**Set problem**
Write out the whole listing, matching it exactly.

**Data**
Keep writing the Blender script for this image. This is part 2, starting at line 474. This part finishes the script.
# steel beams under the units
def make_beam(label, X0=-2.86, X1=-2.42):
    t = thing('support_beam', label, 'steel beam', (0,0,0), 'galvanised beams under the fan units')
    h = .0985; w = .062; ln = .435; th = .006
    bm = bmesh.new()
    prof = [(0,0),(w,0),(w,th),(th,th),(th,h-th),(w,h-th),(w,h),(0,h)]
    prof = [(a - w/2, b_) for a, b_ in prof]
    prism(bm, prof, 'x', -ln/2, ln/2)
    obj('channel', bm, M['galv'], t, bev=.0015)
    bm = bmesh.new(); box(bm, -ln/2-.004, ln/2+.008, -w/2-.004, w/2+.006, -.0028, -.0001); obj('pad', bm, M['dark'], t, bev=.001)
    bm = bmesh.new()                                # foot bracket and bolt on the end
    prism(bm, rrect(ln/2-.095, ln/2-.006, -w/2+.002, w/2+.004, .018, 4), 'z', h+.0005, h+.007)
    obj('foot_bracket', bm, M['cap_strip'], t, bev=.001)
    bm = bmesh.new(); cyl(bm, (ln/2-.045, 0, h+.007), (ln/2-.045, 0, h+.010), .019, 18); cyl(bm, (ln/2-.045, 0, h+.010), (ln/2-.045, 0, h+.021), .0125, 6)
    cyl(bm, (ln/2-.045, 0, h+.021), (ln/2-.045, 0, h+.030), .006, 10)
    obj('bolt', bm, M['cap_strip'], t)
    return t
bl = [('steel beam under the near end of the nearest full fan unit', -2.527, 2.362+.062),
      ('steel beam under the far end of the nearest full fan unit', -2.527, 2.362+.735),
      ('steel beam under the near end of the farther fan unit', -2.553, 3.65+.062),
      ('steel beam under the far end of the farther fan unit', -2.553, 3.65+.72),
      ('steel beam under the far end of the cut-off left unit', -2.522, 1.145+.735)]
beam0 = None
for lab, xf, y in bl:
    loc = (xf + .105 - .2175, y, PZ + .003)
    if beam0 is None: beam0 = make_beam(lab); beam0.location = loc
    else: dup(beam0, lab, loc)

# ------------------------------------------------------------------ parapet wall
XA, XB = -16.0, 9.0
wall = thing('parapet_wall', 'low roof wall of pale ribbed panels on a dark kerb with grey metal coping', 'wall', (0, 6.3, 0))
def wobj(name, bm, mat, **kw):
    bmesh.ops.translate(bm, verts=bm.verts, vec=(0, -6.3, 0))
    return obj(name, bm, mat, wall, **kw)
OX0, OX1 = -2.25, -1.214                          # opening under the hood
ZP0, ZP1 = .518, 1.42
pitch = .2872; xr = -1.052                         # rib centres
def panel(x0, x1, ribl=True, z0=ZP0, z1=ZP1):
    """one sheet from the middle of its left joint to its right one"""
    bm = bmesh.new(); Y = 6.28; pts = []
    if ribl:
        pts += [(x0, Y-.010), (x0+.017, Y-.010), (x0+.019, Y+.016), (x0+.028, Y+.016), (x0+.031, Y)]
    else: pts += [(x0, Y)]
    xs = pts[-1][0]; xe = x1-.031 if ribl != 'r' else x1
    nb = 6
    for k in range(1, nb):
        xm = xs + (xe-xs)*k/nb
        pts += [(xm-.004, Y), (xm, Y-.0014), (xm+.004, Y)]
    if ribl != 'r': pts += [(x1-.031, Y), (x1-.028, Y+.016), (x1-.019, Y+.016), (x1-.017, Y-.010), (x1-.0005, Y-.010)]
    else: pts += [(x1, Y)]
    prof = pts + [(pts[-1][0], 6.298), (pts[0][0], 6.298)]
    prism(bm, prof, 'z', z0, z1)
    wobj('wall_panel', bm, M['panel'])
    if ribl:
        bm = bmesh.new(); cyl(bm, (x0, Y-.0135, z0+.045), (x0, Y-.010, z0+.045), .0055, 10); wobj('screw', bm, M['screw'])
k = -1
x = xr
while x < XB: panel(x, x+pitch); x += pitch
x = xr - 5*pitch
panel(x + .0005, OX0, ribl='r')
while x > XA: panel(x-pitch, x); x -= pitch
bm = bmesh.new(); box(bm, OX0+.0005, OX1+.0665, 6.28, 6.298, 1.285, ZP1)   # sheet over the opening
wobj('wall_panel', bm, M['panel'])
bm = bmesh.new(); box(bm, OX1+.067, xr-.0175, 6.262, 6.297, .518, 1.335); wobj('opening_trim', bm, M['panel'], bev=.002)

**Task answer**
Keep writing the Blender script for this image. This is part 2, starting at line 474. This part finishes the script.
# steel beams under the units
def make_beam(label, X0=-2.86, X1=-2.42):
    t = thing('support_beam', label, 'steel beam', (0,0,0), 'galvanised beams under the fan units')
    h = .0985; w = .062; ln = .435; th = .006
    bm = bmesh.new()
    prof = [(0,0),(w,0),(w,th),(th,th),(th,h-th),(w,h-th),(w,h),(0,h)]
    prof = [(a - w/2, b_) for a, b_ in prof]
    prism(bm, prof, 'x', -ln/2, ln/2)
    obj('channel', bm, M['galv'], t, bev=.0015)
    bm = bmesh.new(); box(bm, -ln/2-.004, ln/2+.008, -w/2-.004, w/2+.006, -.0028, -.0001); obj('pad', bm, M['dark'], t, bev=.001)
    bm = bmesh.new()                                # foot bracket and bolt on the end
    prism(bm, rrect(ln/2-.095, ln/2-.006, -w/2+.002, w/2+.004, .018, 4), 'z', h+.0005, h+.007)
    obj('foot_bracket', bm, M['cap_strip'], t, bev=.001)
    bm = bmesh.new(); cyl(bm, (ln/2-.045, 0, h+.007), (ln/2-.045, 0, h+.010), .019, 18); cyl(bm, (ln/2-.045, 0, h+.010), (ln/2-.045, 0, h+.021), .0125, 6)
    cyl(bm, (ln/2-.045, 0, h+.021), (ln/2-.045, 0, h+.030), .006, 10)
    obj('bolt', bm, M['cap_strip'], t)
    return t
bl = [('steel beam under the near end of the nearest full fan unit', -2.527, 2.362+.062),
      ('steel beam under the far end of the nearest full fan unit', -2.527, 2.362+.735),
      ('steel beam under the near end of the farther fan unit', -2.553, 3.65+.062),
      ('steel beam under the far end of the farther fan unit', -2.553, 3.65+.72),
      ('steel beam under the far end of the cut-off left unit', -2.522, 1.145+.735)]
beam0 = None
for lab, xf, y in bl:
    loc = (xf + .105 - .2175, y, PZ + .003)
    if beam0 is None: beam0 = make_beam(lab); beam0.location = loc
    else: dup(beam0, lab, loc)

# ------------------------------------------------------------------ parapet wall
XA, XB = -16.0, 9.0
wall = thing('parapet_wall', 'low roof wall of pale ribbed panels on a dark kerb with grey metal coping', 'wall', (0, 6.3, 0))
def wobj(name, bm, mat, **kw):
    bmesh.ops.translate(bm, verts=bm.verts, vec=(0, -6.3, 0))
    return obj(name, bm, mat, wall, **kw)
OX0, OX1 = -2.25, -1.214                          # opening under the hood
ZP0, ZP1 = .518, 1.42
pitch = .2872; xr = -1.052                         # rib centres
def panel(x0, x1, ribl=True, z0=ZP0, z1=ZP1):
    """one sheet from the middle of its left joint to its right one"""
    bm = bmesh.new(); Y = 6.28; pts = []
    if ribl:
        pts += [(x0, Y-.010), (x0+.017, Y-.010), (x0+.019, Y+.016), (x0+.028, Y+.016), (x0+.031, Y)]
    else: pts += [(x0, Y)]
    xs = pts[-1][0]; xe = x1-.031 if ribl != 'r' else x1
    nb = 6
    for k in range(1, nb):
        xm = xs + (xe-xs)*k/nb
        pts += [(xm-.004, Y), (xm, Y-.0014), (xm+.004, Y)]
    if ribl != 'r': pts += [(x1-.031, Y), (x1-.028, Y+.016), (x1-.019, Y+.016), (x1-.017, Y-.010), (x1-.0005, Y-.010)]
    else: pts += [(x1, Y)]
    prof = pts + [(pts[-1][0], 6.298), (pts[0][0], 6.298)]
    prism(bm, prof, 'z', z0, z1)
    wobj('wall_panel', bm, M['panel'])
    if ribl:
        bm = bmesh.new(); cyl(bm, (x0, Y-.0135, z0+.045), (x0, Y-.010, z0+.045), .0055, 10); wobj('screw', bm, M['screw'])
k = -1
x = xr
while x < XB: panel(x, x+pitch); x += pitch
x = xr - 5*pitch
panel(x + .0005, OX0, ribl='r')
while x > XA: panel(x-pitch, x); x -= pitch
bm = bmesh.new(); box(bm, OX0+.0005, OX1+.0665, 6.28, 6.298, 1.285, ZP1)   # sheet over the opening
wobj('wall_panel', bm, M['panel'])
bm = bmesh.new(); box(bm, OX1+.067, xr-.0175, 6.262, 6.297, .518, 1.335); wobj('opening_trim', bm, M['panel'], bev=.002)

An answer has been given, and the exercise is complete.